Lassen sich die amerikanischen Erfahrungen auf die deutschen Verhältnisse übertragen? Hierzulande sind die Zweitstimmen entscheidend, aber das Wahlergebnis vom vergangenen Sonntag mag sehr wohl, wie Gerhard Schröder mutmaßte, eine »personale Komponente« haben. Keinem Wähler ist entgangen, daß Angela Merkel in der DDR aufgewachsen und weiblichen Geschlechts ist. Daß sie zudem als kinderlose, geschiedene und wiederverheiratete protestantische Pfarrerstochter konservativen Wählerschichten unbehaglich sein könnte, ist oft festgestellt worden. Erklärt sich so der Stimmenschwund der Union gegenüber den letzten Umfragen vor der Wahl?
Demoskopen wissen, daß die Fehlerquote steigt, wenn heikle Fragen gestellt werden, beispielsweise zum Sexualverhalten oder Drogenkonsum. Nichtwähler und erst recht Unterstützer rechtsstehender Protestparteien empfinden ihre Antworten auf die harmlose Sonntagsfrage als heikel und geben ihre Absichten ungern preis. Die Institute bemühen sich deshalb, ihre Rohdaten so zu gewichten, daß Verzerrungen ausgeglichen werden. Den Stimmenanteil des »bürgerlichen Lagers«, so heißt es nun, habe man insgesamt ohnehin richtig vorhergesagt.
Aber vor allem in ihren südwestdeutschen Hochburgen hat die CDU nicht nur an die FDP verloren. Im Wahlkreis Odenwald-Tauber zum Beispiel büßte sie fünf Punkte ein, während die Wahlbeteiligung um drei Punkte sank und die NPD einen Punkt hinzugewann. Noch ärger erwischte es die CSU. In Straubing etwa stürzte sie von 72,3 Prozent auf magere 59,5 Prozent ab, während die NPD und andere Splitterparteien jeweils mehr als einen Punkt hinzugewannen und die Wahlbeteiligung sogar um fünf Punkte nachließ. Die Liberalen konnten die Verluste der Union im Süden nur zum Teil kompensieren.

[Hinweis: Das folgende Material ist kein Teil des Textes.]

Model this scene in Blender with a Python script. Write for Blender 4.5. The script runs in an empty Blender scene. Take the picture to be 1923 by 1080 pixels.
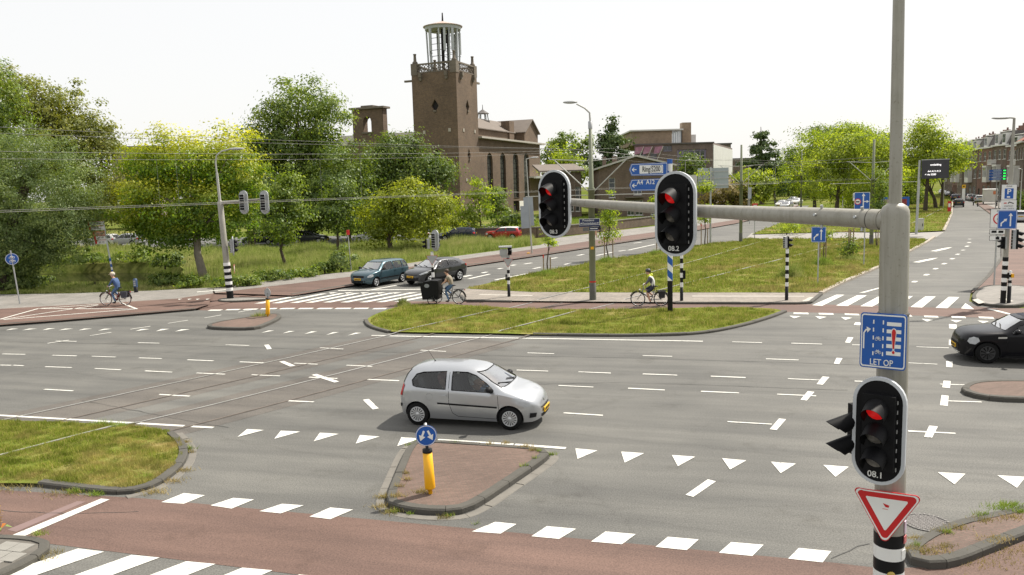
import bpy, bmesh, math, random
import numpy as np
from mathutils import Vector, Matrix, Quaternion
from mathutils.geometry import tessellate_polygon

# ------------------------------------------------------------------ camera, sky, sun, exposure
S = bpy.context.scene
COL = S.collection
FPX, CAMZ = 1500.0, 5.8                       # focal length in photo pixels, eye height in metres
PITCH, ROLL = math.atan(190 / 1500), 0.028
_cp, _sp, _cr, _sr = math.cos(PITCH), math.sin(PITCH), math.cos(ROLL), math.sin(ROLL)
FW = Vector((0, _cp, -_sp)); _r0 = Vector((1, 0, 0)); _u0 = Vector((0, _sp, _cp))
RT = _r0 * _cr - _u0 * _sr
UP = _u0 * _cr + _r0 * _sr
CAMP = Vector((0, 0, CAMZ))
cam = bpy.data.cameras.new('camera'); cam_o = bpy.data.objects.new('camera', cam); COL.objects.link(cam_o)
cam.sensor_fit = 'HORIZONTAL'; cam.sensor_width = 36.0; cam.lens = 36.0 * FPX / 1923.0
cam.clip_start = 0.1; cam.clip_end = 4000
m3 = Matrix((RT, UP, -FW)).transposed()
cam_o.matrix_world = Matrix.Translation(CAMP) @ m3.to_4x4()
S.camera = cam_o

SUN_DIR=Vector((0.70,0.46,1.12)).normalized()  # towards the sun: high, behind the scene and to the right
W = bpy.data.worlds.new('World'); S.world = W; W.use_nodes = True
nt = W.node_tree; nt.nodes.clear()
wo = nt.nodes.new('ShaderNodeOutputWorld'); bg = nt.nodes.new('ShaderNodeBackground')
sky = nt.nodes.new('ShaderNodeTexSky'); sky.sky_type = 'NISHITA'; sky.sun_disc = False
sky.sun_elevation = math.asin(SUN_DIR.z); sky.sun_rotation = math.atan2(SUN_DIR.x, SUN_DIR.y)
sky.air_density = 1.0; sky.dust_density = 3.0; sky.ozone_density = 1.0
bg.inputs[1].default_value = 0.09
veil=nt.nodes.new('ShaderNodeBackground');veil.inputs[0].default_value=(1,0.985,0.96,1);veil.inputs[1].default_value=0.76
mixw=nt.nodes.new('ShaderNodeMixShader');mixw.inputs[0].default_value=0.80  # thin bright cloud veil over the blue
nt.links.new(sky.outputs[0], bg.inputs[0]); nt.links.new(bg.outputs[0], mixw.inputs[1])
nt.links.new(veil.outputs[0], mixw.inputs[2]); nt.links.new(mixw.outputs[0], wo.inputs[0])
sl=bpy.data.lights.new('sun','SUN');sl.energy=4.7;sl.angle=math.radians(1.2);sl.color=(1,0.94,0.84)
so = bpy.data.objects.new('sun', sl); COL.objects.link(so)
so.rotation_euler = (-SUN_DIR).to_track_quat('-Z', 'Y').to_euler(); so.location = (60, 70, 130)
S.view_settings.view_transform = 'Standard'; S.view_settings.look = 'None'
S.view_settings.gamma = 1; S.view_settings.use_curve_mapping = False
S.view_settings.exposure = 0.56
S.render.engine = 'CYCLES'
S.cycles.max_bounces = 6; S.cycles.transparent_max_bounces = 8; S.cycles.use_denoising = True
S.cycles.caustics_reflective = False; S.cycles.caustics_refractive = False
random.seed(7); RNG = np.random.default_rng(7)

# ------------------------------------------------------------------ measuring helpers (photo pixel -> place in metres)
def ray(px, py):
    return FW * FPX + RT * (px - 961.5) + UP * (540 - py)
def G(px, py, z=0.0):
    d = ray(px, py); t = (z - CAMZ) / d.z
    return Vector((d.x * t, d.y * t, z))
def PD(px, py, y):                             # point of the sight line that lies y metres ahead
    d = ray(px, py); t = y / d.y
    return CAMP + d * t
def zat(g, py):                                # height above ground point g that shows at row py
    k = 540 - py; v = Vector((g[0], g[1], -CAMZ))
    return (k * v.dot(FW) - FPX * v.dot(UP)) / (FPX * UP.z - k * FW.z)
def mpp(y): return y / FPX                     # metres per pixel at distance y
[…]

In welchem Umfang Vorbehalte gegen die Person, die Herkunft oder das Geschlecht der Kanzlerkandidatin den Unionsparteien geschadet haben, bleibt aufzuklären. Den Meinungsforschern könnte es jedenfalls geschadet haben, daß Wähler, die solche Vorbehalte hegen, gar nicht erst zu Auskünften bereit waren.